Bizi/her şeyi zamanı da yaratanla meşgul olamamak, O’nun (C.C.) yarattıkları, hatta yasaklarıyla meşgul olmak aymazlığı, gafleti nerdeyse nefesimizi kesiyor. Gafletle boğuluyoruz. Sonra da huzur arıyoruz: Servette, şöhrette, siyasette vb. bulamayız. “Kalpler ancak zikrullahla huzura kavuşur” (Rad/28). “İman edip, salih amel işleyenlere güzel bir hayat var” (Nahl/97).
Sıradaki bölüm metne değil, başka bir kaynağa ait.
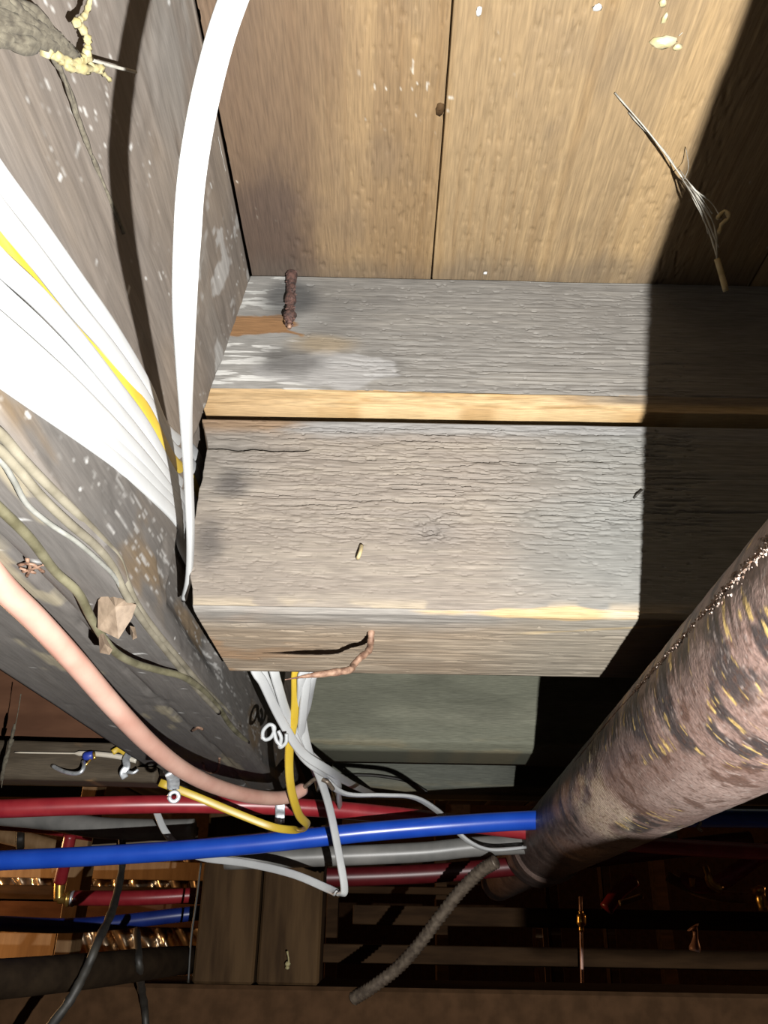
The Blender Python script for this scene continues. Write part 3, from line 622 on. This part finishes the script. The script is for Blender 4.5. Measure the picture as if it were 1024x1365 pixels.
# straps and clips
def strap_eye():
    root = empty('pipe_strap', P(230, 1052, .86), 'grey galvanised strap with a screw eye under the copper tube', 'strap')
    c = [P(224, 1024, .83), P(228, 1030, .80), P(231, 1040, .82), P(231, 1052, .84)]
    V, F = tube_vf(spline(c, 6), 1.0, 10, flat=(0.0125, 0.0016), face=lambda p, t: (-p).normalized()); mk('strap_band', V, F, M_GALV, root)
    ce = P(232, 1062, .85); n = (-ce).normalized(); a = n.cross(Vector((0, 0, 1))).normalized(); b = n.cross(a)
    path = [ce+(a*math.cos(k*math.pi/8)+b*math.sin(k*math.pi/8))*0.0048 for k in range(17)]
    V, F = tube_vf(path, 0.0022, 10); mk('strap_eye', V, F, M_GALV, root)
strap_eye()
def pipe_clip():
    cc = PY(375, 1075, 1.33)
    root = empty('pipe_clip', cc-Vector((0, 0.013, 0.02)), 'shiny steel clip with a screw over the red pipe', 'clip')
    path = [cc+Vector((0, -math.cos(a)*0.0152, math.sin(a)*0.0152)) for a in np.linspace(-1.0, 2.6, 14)]
    path = [path[0]+Vector((0, 0.001, -0.012)), path[0]+Vector((0, 0, -0.004))]+path
    V, F = tube_vf(path, 1.0, 10, flat=(0.015, 0.0014), face=lambda p, t: Vector((0, p.y-cc.y, p.z-cc.z)) if t > 0.12 else Vector((0, -1, 0))); mk('clip_band', V, F, M_GALV, root)
    s = path[0]+Vector((0, -0.001, 0.003)); V, F = tube_vf([s, s+Vector((0, -0.002, 0)), s+Vector((0, -0.003, 0))], [0.005, 0.0048, 0.003], 14); mk('screw_head', V, F, M_GALV, root)
pipe_clip()
def wire_clip():
    root = empty('cable_staple', G(362, 985, 0.004), 'white metal staple clip twisted beside the hanging cables', 'staple')
    for k, pp in enumerate(([(350, 985), (351, 974), (359, 966), (366, 970), (362, 982), (354, 986), (349, 981)], [(364, 968), (366, 978), (369, 988), (376, 995)], [(371, 974), (375, 984), (373, 996), (381, 990), (382, 978)])):
        tube('wire_loop', [P(x, y, .90) for x, y in pp], 0.0022, M_WHITE2, root, 6, sides=8)
wire_clip()

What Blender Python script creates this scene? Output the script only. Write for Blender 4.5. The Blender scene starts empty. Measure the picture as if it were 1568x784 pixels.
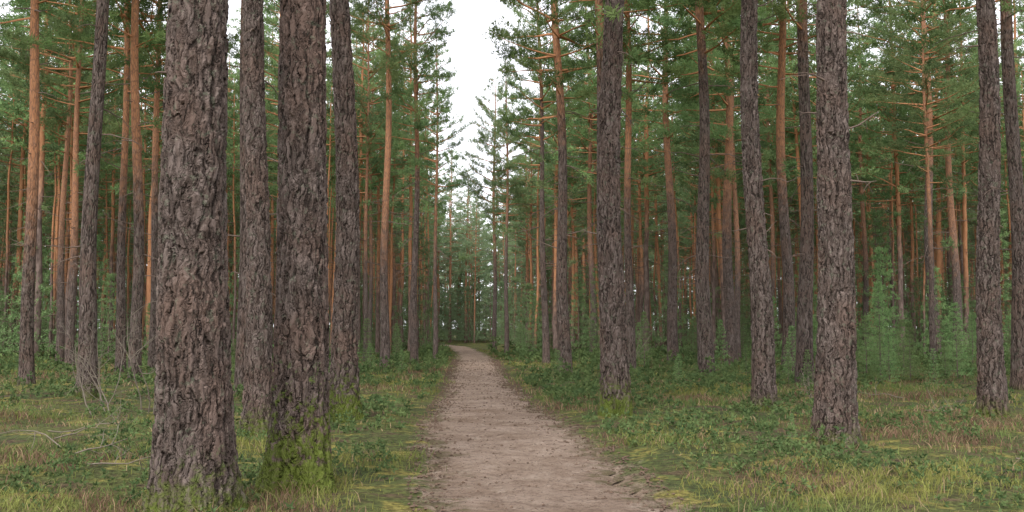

Ömür/zaman sermayesini yararlı davranışlarla değerlendirenler ancak zarardan kurtulabilirler. Aldığımız şey verdiğimizden daha değerli nasıl olabilir? Sonuçta dünyayı gurbet sayarak ömrü ve dünyalıkları ahireti kazanmak çabasıyla kullanıp, dünyayı araç, ahireti amaç edinenler, arzusu, tercihi ve önceliği ahiret olanlar, dinini, ahiretini dünyalıklara satmayanlar, cennet karşılığında canlarını satanlar kazançlı olurlar.
Ömrümüzü Allah Teâlâ’nın rızasına erdirecek, Cennetine girdirecek ve Cemalini gördürecek duyarlı ve dirâyetli davranışlarla değerlendirmemiz temennisiyle sözlerimi noktalarken, hepinizi hürmet ve muhabbetle selamlıyor, Kur’ân yolunda birlikteliğimizin devamını diliyorum.”
Program, katılımcılara sunulan çorba, pide, ayran ve mandalinadan oluşan ikramın alınmasıyla noktalandı.